I will add that the shop does something nice that most rogue-like games do not. If I see an item or weapon I need, but I can’t afford it, I can toggle a lock below them, and the shop will hold onto them until I buy them or toggle the lock off. There’s no more finding just what I needed, only to lament because I’m two coins shy of the price.
Before I get to the score, I just want to say, this is probably the hardest game I’ve played all year, and it damn near broke me. Part of it is because there seems to be characters who are perfect for certain challenges, and they’re actually counteractive. But the larger part is needing the perfect build to make the challenges possible, and there are many, many, MANY times when they won’t come together no matter how much I re-roll and waste resources.
I really struggled on how to score this because of those last few challenges, but I also remember that up to Danger 4, I was telling the hubby it was a fun game, even if it was hard. So using that as my standard, I’ll give Brotato 4 stars.
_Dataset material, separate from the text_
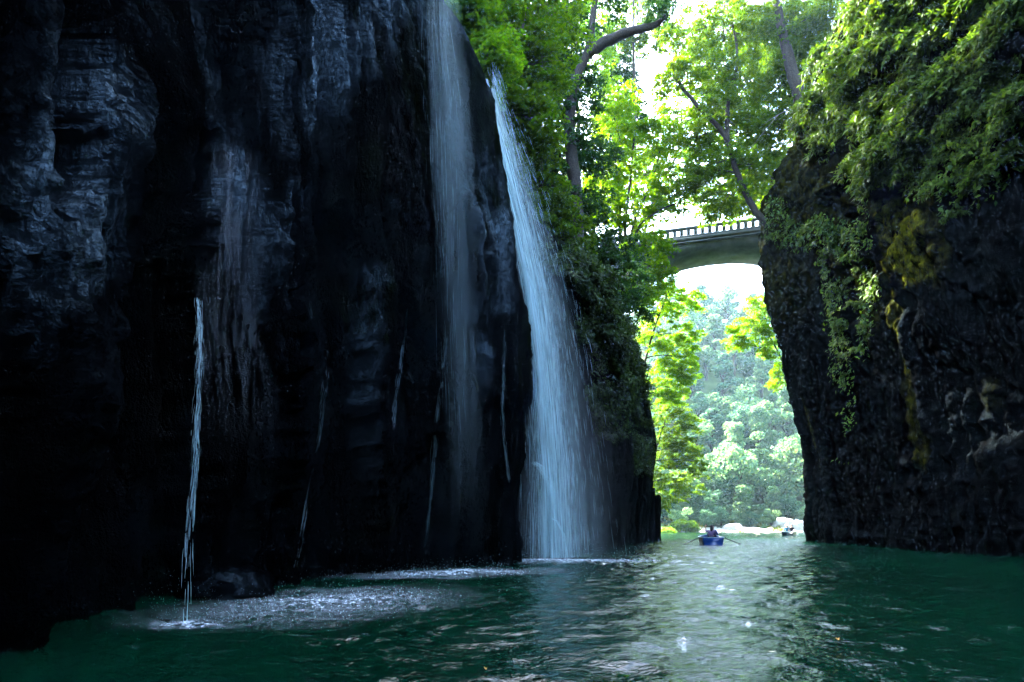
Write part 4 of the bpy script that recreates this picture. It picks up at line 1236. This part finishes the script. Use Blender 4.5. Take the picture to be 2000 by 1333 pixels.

Even so, I will only recommend it to folks who have the patience to keep smashing their heads and hands against a seemingly impossible challenge, or the stubbornness to push through it because they wanted to have a final review ready for this year. (That would be me, although this isn’t the last review thanks to a small flood of cheap indie games that all took less time to play.)
But if you are the kind of gamer up to the challenge, this could be a great way to…vegetate? Yeah, I’ll see myself out.